ARTISTE, (subst. masc.) Ce terme désigne un homme qui exerce un Art libéral ; Artisan, désigne celui qui pratique un Art méchanique. Il faut observer que ces explications sont fondées sur l’usage le plus général dans le temps où j’écris ; car les mots Artiste & Artisan ont dû s’employer indifféremment lorsqu’on ne distinguoit pas avec autant de précision qu’on le fait la différente nature des Arts. On nomme donc aujourd’hui un Forgeron, un Charpentier, un Maçon, Artisans, & le Peintre le Sculpteur, le Graveur, Artistes. Cependant on ne nomme pas ainsi le Poëte ni le Musicien. Cette distinction vient sans doute de ce que les Artistes que j’ai désignés emploient dans la pratique de leurs Arts, & mettent en œuvre pour leurs ouvrages des matières & des procédés qui semblent quelquefois les rapprocher des Artisans, tandis que le Poëte & le Musicien ne font usage que de signes convenus qui n’ont aucun rapport à ce qu’on appelle travail de la main.

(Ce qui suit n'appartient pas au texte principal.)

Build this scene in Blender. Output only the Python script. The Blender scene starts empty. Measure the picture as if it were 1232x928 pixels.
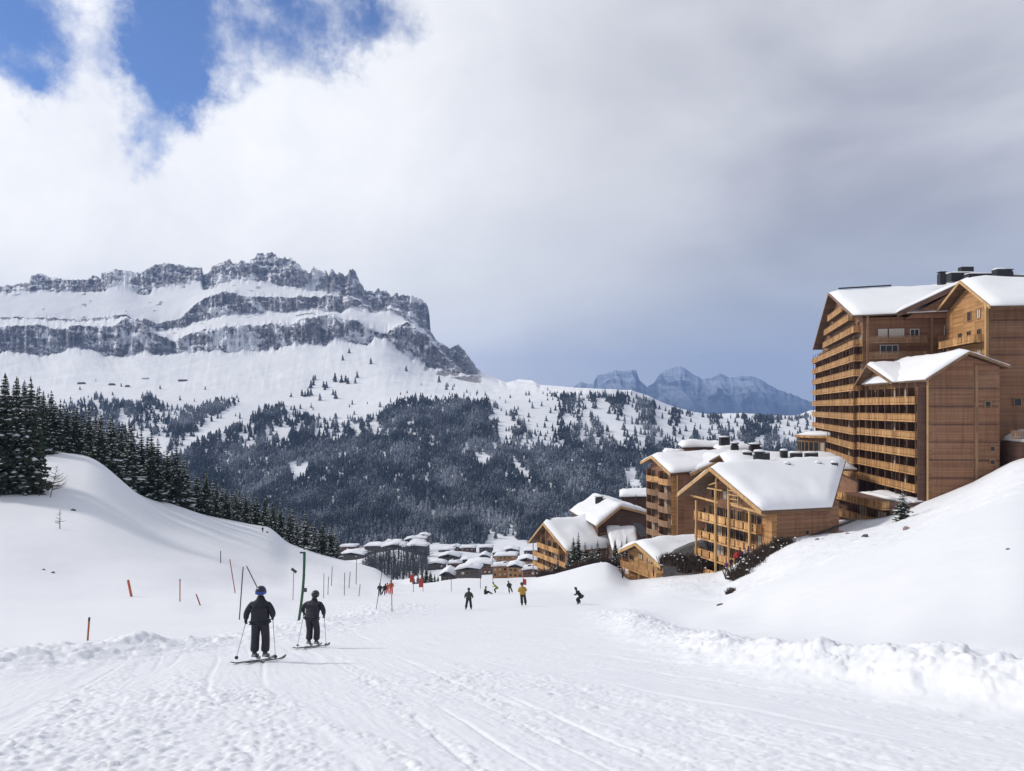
import bpy, bmesh, math, random
import numpy as np
from mathutils import Vector, Matrix
random.seed(7); RNG = np.random.default_rng(11)
scn = bpy.context.scene
COL = scn.collection
R = math.radians
HAZE = 0.00008

# ------------------------------------------------------------------ camera
FPX, CX, HY = 960.0, 616.0, 490.0          # focal length and horizon of the photograph, in its own pixels
cam_d = bpy.data.cameras.new('camera'); cam = bpy.data.objects.new('camera', cam_d); COL.objects.link(cam)
cam.location = (0, 0, 0); cam.rotation_euler = (R(90), 0, 0)
cam_d.sensor_width = 36; cam_d.lens = 36*FPX/1232; cam_d.shift_y = 26/1232
cam_d.clip_start = 0.1; cam_d.clip_end = 60000
scn.camera = cam

# ------------------------------------------------------------------ sun, exposure
SUN_EL, SUN_AZ = R(36), R(-80)              # azimuth from +Y towards +X
S = Vector((math.cos(SUN_EL)*math.sin(SUN_AZ), math.cos(SUN_EL)*math.cos(SUN_AZ), math.sin(SUN_EL)))
sd = bpy.data.lights.new('sun', 'SUN'); so = bpy.data.objects.new('sun', sd); COL.objects.link(so)
sd.energy = 2.55; sd.angle = R(9); sd.color = (1.0, 0.94, 0.85)
so.rotation_euler = S.to_track_quat('Z', 'Y').to_euler()
scn.view_settings.view_transform = 'Standard'; scn.view_settings.look = 'None'
scn.view_settings.exposure = 0.04; scn.view_settings.gamma = 1.0
scn.render.engine = 'CYCLES'
scn.cycles.use_denoising = True
scn.cycles.max_bounces = 5; scn.cycles.diffuse_bounces = 2; scn.cycles.glossy_bounces = 2
scn.cycles.volume_bounces = 0; scn.cycles.transparent_max_bounces = 6

# ------------------------------------------------------------------ node helper
class NT:
    def __init__(s, tree): s.t = tree; s.n = tree.nodes; s.l = tree.links
    def put(s, sock, v):
        if v is None: return
        if isinstance(v, bpy.types.NodeSocket): s.l.new(v, sock)
        else:
            if isinstance(v, tuple) and len(v) == 3 and len(sock.default_value) == 4: v = (*v, 1)
            sock.default_value = v
    def math(s, op, a, b=None, c=None, clamp=False):
        n = s.n.new('ShaderNodeMath'); n.operation = op; n.use_clamp = clamp
        for i, v in enumerate((a, b, c)): s.put(n.inputs[i], v)
        return n.outputs[0]
    def mix(s, f, a, b, mode='MIX'):
        n = s.n.new('ShaderNodeMix'); n.data_type = 'RGBA'; n.blend_type = mode
        s.put(n.inputs[0], f); s.put(n.inputs[6], a); s.put(n.inputs[7], b)
        return n.outputs[2]
    def noise(s, vec, scale, detail=3, rough=.5, dist=0, out=0):
        n = s.n.new('ShaderNodeTexNoise'); s.put(n.inputs['Vector'], vec)
        n.inputs['Scale'].default_value = scale; n.inputs['Detail'].default_value = detail
        n.inputs['Roughness'].default_value = rough; n.inputs['Distortion'].default_value = dist
        return n.outputs[out]
    def rng(s, v, a, b, c=0., d=1., smooth=False):
        n = s.n.new('ShaderNodeMapRange'); n.clamp = True
        if smooth: n.interpolation_type = 'SMOOTHSTEP'
        s.put(n.inputs[0], v)
        for i, x in enumerate((a, b, c, d)): s.put(n.inputs[i+1], x)
        return n.outputs[0]
    def mapping(s, vec, scale=(1, 1, 1), loc=(0, 0, 0), rot=(0, 0, 0)):
        n = s.n.new('ShaderNodeMapping'); s.put(n.inputs[0], vec)
        n.inputs[1].default_value = loc; n.inputs[2].default_value = rot; n.inputs[3].default_value = scale
        return n.outputs[0]
    def xyz(s, vec):
        n = s.n.new('ShaderNodeSeparateXYZ'); s.put(n.inputs[0], vec); return n.outputs
    def comb(s, x, y, z):
        n = s.n.new('ShaderNodeCombineXYZ')
        for i, v in enumerate((x, y, z)): s.put(n.inputs[i], v)
        return n.outputs[0]
    def bump(s, h, strength, dist, normal=None):
        n = s.n.new('ShaderNodeBump'); n.inputs['Strength'].default_value = strength
        n.inputs['Distance'].default_value = dist; s.put(n.inputs['Height'], h); s.put(n.inputs['Normal'], normal)
        return n.outputs[0]

# ------------------------------------------------------------------ world: blue sky with broken and thick cloud
w = bpy.data.worlds.new('World'); scn.world = w; w.use_nodes = True
W = NT(w.node_tree); W.n.clear()
geo = W.n.new('ShaderNodeTexCoord'); dirv = geo.outputs['Generated']
sky = W.n.new('ShaderNodeTexSky'); sky.sky_type = 'NISHITA'; sky.sun_disc = False
sky.sun_elevation = SUN_EL; sky.sun_rotation = SUN_AZ % (2*math.pi); sky.altitude = 1700
sky.air_density = 1.0; sky.dust_density = 0.3; sky.ozone_density = 2.5
dx, dy, dz = W.xyz(dirv)
nA = W.noise(dirv, 5.5, 7, .58, .25); nB = W.noise(W.mapping(dirv, loc=(3, 1, 5)), 14, 6, .6)
nC = W.noise(W.mapping(dirv, scale=(1, 1, 2.2), loc=(7, 2, 1)), 3.2, 5, .5, .3)
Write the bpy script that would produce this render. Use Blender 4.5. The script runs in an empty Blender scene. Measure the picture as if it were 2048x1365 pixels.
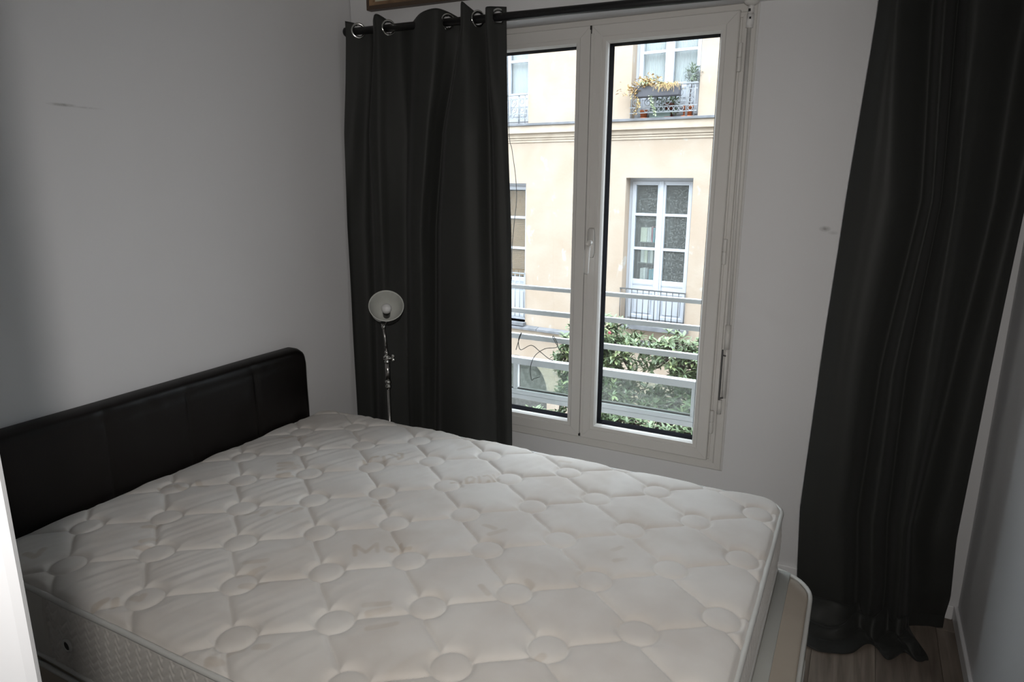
import bpy, bmesh, math, random
import numpy as np
from mathutils import Vector, Matrix, Euler, noise
rnd = random.Random(7)
sc = bpy.context.scene
COL = sc.collection
PI = math.pi
# ------------------------------------------------------------------ camera
cam_d = bpy.data.cameras.new('camera'); cam = bpy.data.objects.new('camera', cam_d); COL.objects.link(cam)
CAM = Vector((0.0, -2.65, 1.546))
R = Matrix(((0.8877329928982917, -0.1106835958928823, 0.4468548700865449),
            (0.46033811705435773, 0.20424828159900296, -0.8639279237590962),
            (0.004353309854606121, 0.9726416508992793, 0.23226981644035086)))
cam.matrix_world = Matrix.Translation(CAM) @ R.to_4x4()
cam_d.sensor_width = 36.0; cam_d.lens = 1348.92/2048*36; cam_d.clip_start = 0.03; cam_d.clip_end = 200
sc.camera = cam
# ------------------------------------------------------------------ world: bright overcast sky
wd = bpy.data.worlds.new('overcast'); sc.world = wd; wd.use_nodes = True
nt = wd.node_tree; nt.nodes.clear()
wo = nt.nodes.new('ShaderNodeOutputWorld'); wb = nt.nodes.new('ShaderNodeBackground')
wb.inputs[0].default_value = (0.88, 0.93, 1.05, 1); wb.inputs[1].default_value = 6.6
# CIE-like overcast sky: the zenith is brighter than the horizon
tcw = nt.nodes.new('ShaderNodeTexCoord'); sx = nt.nodes.new('ShaderNodeSeparateXYZ'); mrw = nt.nodes.new('ShaderNodeMapRange')
mrw.inputs[1].default_value = 0; mrw.inputs[2].default_value = 1; mrw.inputs[3].default_value = 3.6; mrw.inputs[4].default_value = 15.0
nt.links.new(tcw.outputs['Generated'], sx.inputs[0]); nt.links.new(sx.outputs[2], mrw.inputs[0]); nt.links.new(mrw.outputs[0], wb.inputs[1])
nt.links.new(wb.outputs[0], wo.inputs[0])
# ------------------------------------------------------------------ camera flash (throws the shadow of the door jamb on the left wall)
fd = bpy.data.lights.new('camera_flash', 'SPOT'); fl = bpy.data.objects.new('camera_flash', fd); COL.objects.link(fl)
fl.location = (0.030, -2.720, 1.62)
fl.rotation_euler = R.to_euler()
fd.energy = 84; fd.color = (1.0, 0.955, 0.905); fd.shadow_soft_size = 0.022
fd.spot_size = math.radians(108); fd.spot_blend = 1.0
sc.view_settings.view_transform = 'Standard'; sc.view_settings.look = 'None'
sc.view_settings.exposure = 0.0; sc.view_settings.gamma = 1.0
try: sc.view_settings.use_curve_mapping = False
except Exception: pass

# ------------------------------------------------------------------ helpers
def ray(u, v):
    return R @ Vector((u-1024, 682.5-v, -1348.92))
def W(u, v, ax, val):
    d = ray(u, v); t = (val-CAM[ax])/d[ax]; return CAM + d*t

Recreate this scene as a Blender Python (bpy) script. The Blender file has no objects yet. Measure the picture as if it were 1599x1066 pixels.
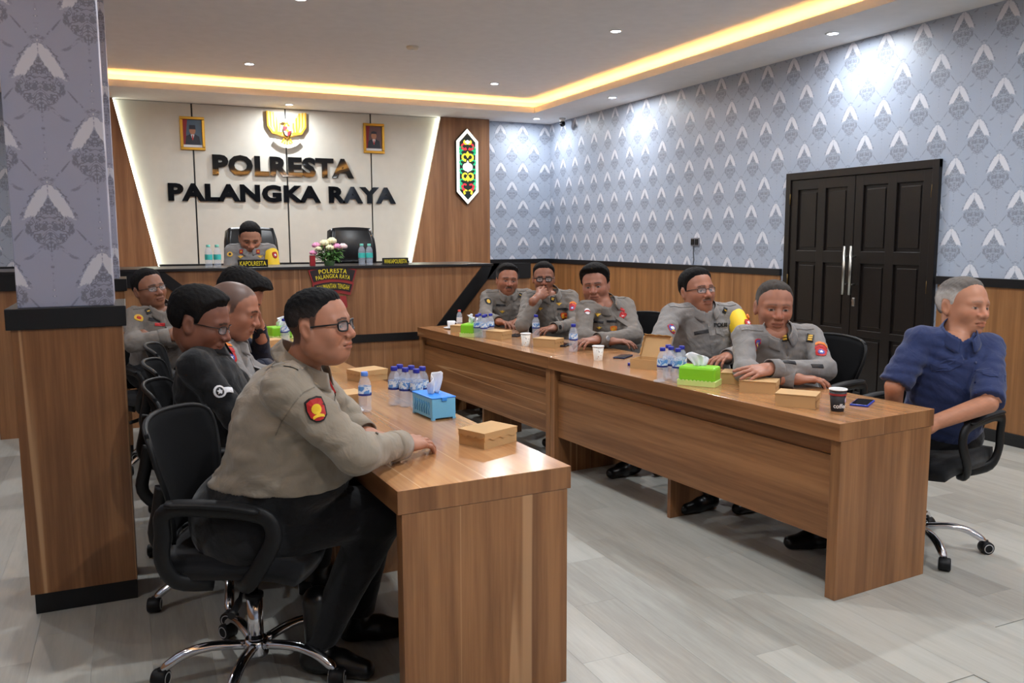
import bpy, bmesh, math, random
import numpy as np
from mathutils import Matrix, Vector
S = bpy.context.scene
C = S.collection
PI = math.pi
random.seed(7)

# ------------------------------------------------------------------ camera, world, exposure
cam = bpy.data.objects.new('camera', bpy.data.cameras.new('camera'))
C.objects.link(cam)
S.camera = cam
_y, _p, _r = .4259, -.1219, -.0038
_f = Vector((math.sin(_y)*math.cos(_p), math.cos(_y)*math.cos(_p), math.sin(_p)))
_ri = Vector((math.cos(_y), -math.sin(_y), 0)); _up = _ri.cross(_f)
_r2 = math.cos(_r)*_ri+math.sin(_r)*_up; _u2 = -math.sin(_r)*_ri+math.cos(_r)*_up
cam.matrix_world = Matrix(((_r2.x, _u2.x, -_f.x, 0), (_r2.y, _u2.y, -_f.y, 0), (_r2.z, _u2.z, -_f.z, 1.4969), (0, 0, 0, 1)))
cam.data.sensor_width = 36; cam.data.lens = 1314.94/1599*36; cam.data.clip_start = .05
w = bpy.data.worlds.new('world'); S.world = w; w.use_nodes = True
w.node_tree.nodes['Background'].inputs[0].default_value = (.02, .02, .022, 1)
S.view_settings.view_transform = 'Standard'; S.view_settings.look = 'None'
S.view_settings.gamma = 1; S.view_settings.use_curve_mapping = False
S.view_settings.exposure = -0.03
LAMP_W = 38.0         # watts per downlight
COVE = 62.0            # cove strip radiance
BACK = 10.0            # strip behind the slanted wood panels

# ------------------------------------------------------------------ materials
def lin(*c):
    return tuple((x/255/12.92 if x/255 <= .04045 else ((x/255+.055)/1.055)**2.4) for x in c)
class E:
    """a node socket with arithmetic"""
    def __init__(s, nt, o): s.nt, s.o = nt, o
    def m(s, op, *a, clamp=False):
        n = s.nt.nodes.new('ShaderNodeMath'); n.operation = op; n.use_clamp = clamp
        for i, v in enumerate((s,)+a):
            if isinstance(v, E): s.nt.links.new(v.o, n.inputs[i])
            else: n.inputs[i].default_value = v
        return E(s.nt, n.outputs[0])
    def __add__(s, b): return s.m('ADD', b)
    __radd__ = __add__
    def __sub__(s, b): return s.m('SUBTRACT', b)
    def __rsub__(s, b): return (s*-1)+b
    def __mul__(s, b): return s.m('MULTIPLY', b)
    __rmul__ = __mul__
    def __truediv__(s, b): return s.m('DIVIDE', b)
    def abs(s): return s.m('ABSOLUTE')
    def frac(s): return s.m('FRACT')
    def pow(s, b): return s.m('POWER', b)
    def min(s, b): return s.m('MINIMUM', b)
    def max(s, b): return s.m('MAXIMUM', b)
    def step(s, a, b):
        n = s.nt.nodes.new('ShaderNodeMapRange'); n.interpolation_type = 'SMOOTHSTEP'
        s.nt.links.new(s.o, n.inputs[0]); n.inputs[1].default_value = a; n.inputs[2].default_value = b
        return E(s.nt, n.outputs[0])
def comb(nt, x, y, z):
    n = nt.nodes.new('ShaderNodeCombineXYZ')
    for i, v in enumerate((x, y, z)):
        if isinstance(v, E): nt.links.new(v.o, n.inputs[i])
        else: n.inputs[i].default_value = v
    return E(nt, n.outputs[0])
def noise(nt, vec, scale, detail=2, rough=.5):
    n = nt.nodes.new('ShaderNodeTexNoise'); nt.links.new(vec.o, n.inputs['Vector'])
    n.inputs['Scale'].default_value = scale; n.inputs['Detail'].default_value = detail; n.inputs['Roughness'].default_value = rough
    return E(nt, n.outputs[0])
def coords(nt, out='Object'):
    t = nt.nodes.new('ShaderNodeTexCoord')
    s = nt.nodes.new('ShaderNodeSeparateXYZ'); nt.links.new(t.outputs[out], s.inputs[0])
    return [E(nt, s.outputs[i]) for i in range(3)], E(nt, t.outputs[out])
def mix(nt, f, a, b):
    n = nt.nodes.new('ShaderNodeMix'); n.data_type = 'RGBA'
    for i, v in ((0, f), (6, a), (7, b)):
        if isinstance(v, E): nt.links.new(v.o, n.inputs[i])
        elif i == 0: n.inputs[0].default_value = v
        else: n.inputs[i].default_value = (*v[:3], 1)
    return E(nt, n.outputs[2])
def newmat(name):
    m = bpy.data.materials.new(name); m.use_nodes = True
    nt = m.node_tree
    return m, nt, nt.nodes['Principled BSDF']
def bump(nt, b, h, dist, strength=1.0):
    n = nt.nodes.new('ShaderNodeBump'); n.inputs['Distance'].default_value = dist; n.inputs['Strength'].default_value = strength
    nt.links.new(h.o, n.inputs['Height']); nt.links.new(n.outputs[0], b.inputs['Normal'])
MATS = {}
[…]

Comme mon but est non-seulement de rapprocher les Beaux-Arts les uns des autres, mais de les considérer le plus qu’il est possible par ce qu’ils ont de noble & d’élevé, je m’étendrai principalement, en parlant ici du Peintre, sur les qualités libérales qu’on doit désirer dans un homme voué aux Arts, & qui les exerce avec le respect qu’on leur doit, dans un homme dont les devoirs sont de transmettre ses lumières par des instructions & des exemples, dans un Artiste enfin, qui contracte l’obligation d’augmenter la gloire de sa patrie, en illustrant son nom par des talens & des vertus.

La vue prompte & juste, la main adroite & fléxible sont incontestablement des qualités nécessaires à l’Artiste. J’oserai y ajouter, non comme essentielle, mais comme favorable, une conformation heureuse & même distinguée ; les proportions & les formes qui nous appartiennent, s’offrant continuellement à nous, il est impossible que nous n’en ayons pas une conscience habituelle, & que l’Artiste ne mêle pas machinalement les siennes à celles qu’il dessine & qu’il peint.

Sa complexion doit être assez forte pour soutenir une vie contemplative & sédentairement laborieuse.